Cheira a arte na cidade
História, património, cerâmica, faiança, artistas célebres, de Rafael Bordalo Pinheiro a José Malhoa, uma Escola Superior de Artes e Design, projetos artísticos disruptivos e jovens que carregam consigo o sonho de se tornarem artistas. Parece que cheira a arte nas Calda da Rainha. Liliana Alves confirma: “Sim, completamente. Há pessoas que acham que sim, outras que não. Eu acho que é peculiar, se não agrada a todos, é porque é bom, mais por aí. E também acho que há espírito crítico, que é bom no sentido de nos fazer evoluir”.
Joana Ribeiro considera, por sua vez, que existe uma intenção de concretizar esse imaginário, reconhecendo, porém, que é mais uma ideia oriunda do exterior do que uma realidade da própria cidade. “Acho que podia ser muito mais esse espaço para os que cá vivem”, afirma, não deixando de sublinhar que “uma cidade que se diz tão criativa e tão das artes deveria evidenciar mais essa diferença”. Organizar mais eventos, proporcionar mais oportunidades e espaços para que os projetos possam adquirir maior visibilidade são algumas soluções defendidas.
A ESAD constitui, na opinião de João Margarido, um dos mais importantes motores dessa ideia que associa as Caldas da Rainha às atividades artísticas e à formação de jovens artistas: “É uma cidade relativamente pequena e os jovens acabam por trazer essa energia e esses projetos. Importa continuar a valorizar aquilo que é património da cidade, mas há que valorizar o que se cria de novo e aquilo que não se espera que está a ser criado, o que aí vem”.

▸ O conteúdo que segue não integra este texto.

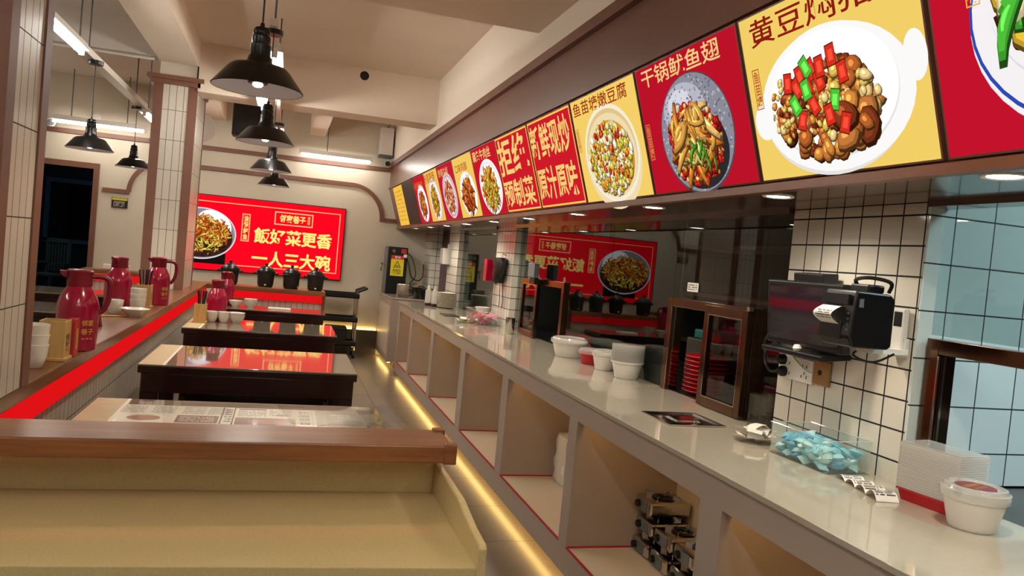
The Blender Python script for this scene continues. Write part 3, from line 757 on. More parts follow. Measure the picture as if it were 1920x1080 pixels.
for x, y, z0 in ((-1.47, 6.35, 2.68), (-1.47, 8.2, 2.68)): b = MB().tube([(x, y, z0), (x, y, 3.21)], .006, 6); tag(obj('hanger_rod', b, GREYP), 'thin rod holding the side room trunking, %s' % ('nearer one' if y < 7 else 'farther one'), 'rod')
tag(obj('conduit', MB().tube([(-2.6, 7.38, 2.9), (-1.2, 7.38, 2.9)], .012, 8), WHITE), 'white conduit pipe running across the side room below the beam', 'pipe')

def make_pendant(label, p, top):
    t = thing('pendant_lamp', label, 'pendant lamp', p, 0, 'black pendant lamps')
    b = MB().lathe([(.16, 0), (.162, .003), (.108, .072), (.095, .083), (.052, .092), (.045, .1), (.04, .118)], 40, close=False); obj('shade', b, BLACKM, t, True)
    b = MB().lathe([(.158, .001), (.105, .069), (.09, .078), (.04, .086), (.03, .086)], 40, close=False); obj('shade_lining', b, WHITEIN, t, True)
    pr = [(.04, .112), (.036, .125), (.036, .16), (.031, .163), (.033, .172), (.033, .19), (.028, .194), (.031, .201), (.03, .212), (.024, .222), (.009, .226), (.007, .24)]
    obj('socket_neck', MB().lathe(pr, 24), BLACKM, t, True)
    obj('cord', MB().tube([(0, 0, .235), (0, 0, top-p[2]-.01)], .0035, 6), BLACK, t)
    obj('canopy', MB().lathe([(.05, -.028), (.052, -.02), (.052, 0)], 28, (0, 0, top-p[2])), BLACKM, t, True)
    b = MB().lathe([(.033, .085), (.036, .03), (.034, .022), (.02, .02)], 20, close=False); obj('bulb_collar', b, BLACK, t, True)
    obj('bulb', MB().lathe([(.001, .009), (.012, .01), (.018, .015), (.019, .024)], 20), em('fff6e8', BULB), t, True)
    l = bpy.data.lights.new('bulb_glow', 'SPOT'); l.energy = 20; l.color = (1, .88, .7); l.shadow_soft_size = .02; l.spot_size = R(150); l.spot_blend = .5
    lo = bpy.data.objects.new('bulb_glow', l); COL.objects.link(lo); lo.parent = t; lo.location = (0, 0, .004)
    return t
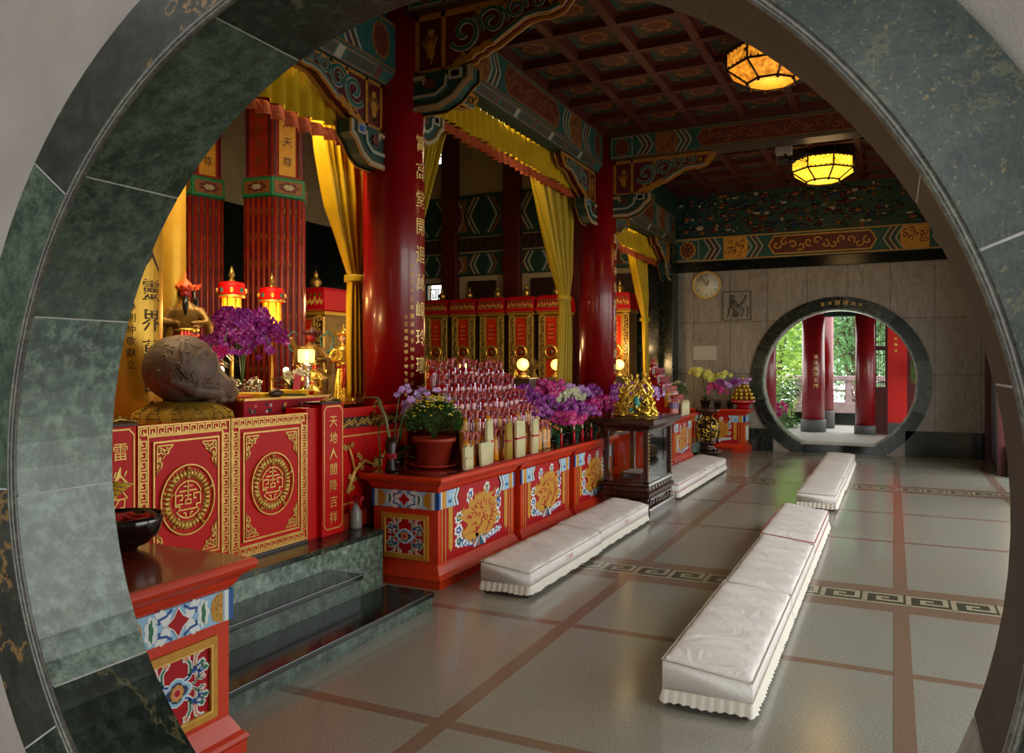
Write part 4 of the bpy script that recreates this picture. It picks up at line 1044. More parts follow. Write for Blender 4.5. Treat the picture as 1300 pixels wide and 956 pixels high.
# ================================================================== RED ALTAR WITH DOUBLE DOORS
ax = -3.60; az = .42
t = thing('altar_cabinet', 'bright red lacquered altar cabinet with gold fretwork double doors and longevity medallions', 'cabinet', (-3.9, 3.5, .405))
mb = MB(); mb.box(-4.25, 2.72, .405, ax - .03, 4.34, 1.24, 'red'); mb.box(-4.2, 2.72, 1.24, ax - .02, 4.34, 1.25, 'red'); mb.build('body', t)
SHOU = [[(0, .95), (0, .1)], [(-.33, .72), (.33, .72)], [(-.62, .47), (.62, .47)], [(-.25, .22), (.25, .22)],
        [(-.2, .0), (.2, .0), (.2, -.22), (-.2, -.22), (-.2, .0)],
        [(-.85, -.2), (-.35, -.2)], [(-.9, .28), (-.42, .28), (-.42, .02), (-.62, .02)], [(-.9, .28), (-.9, -.3), (-.6, -.3), (-.6, -.52)],
        [(.9, .28), (.42, .28), (.42, .02), (.62, .02)], [(.9, .28), (.9, -.3), (.6, -.3), (.6, -.52)],
        [(-.72, -.52), (.72, -.52)], [(-.16, -.7), (-.16, -.9)], [(.16, -.7), (.16, -.9)], [(-.16, -.7), (-.34, -.7)], [(.16, -.7), (.34, -.7)]]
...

O projeto Silos Contentor Criativo parece contribuir para o objetivo de transformar definitivamente as Caldas da Rainha num autêntico hub artístico, ora acolhendo oficinas de jovens artistas que se encontram numa fase intermédia, saídos da escola, mas não totalmente integrados no setor, ora acolhendo as demais manifestações artísticas, como residências, seminários, concertos, exposições, peças de teatro e demais espetáculos performativos.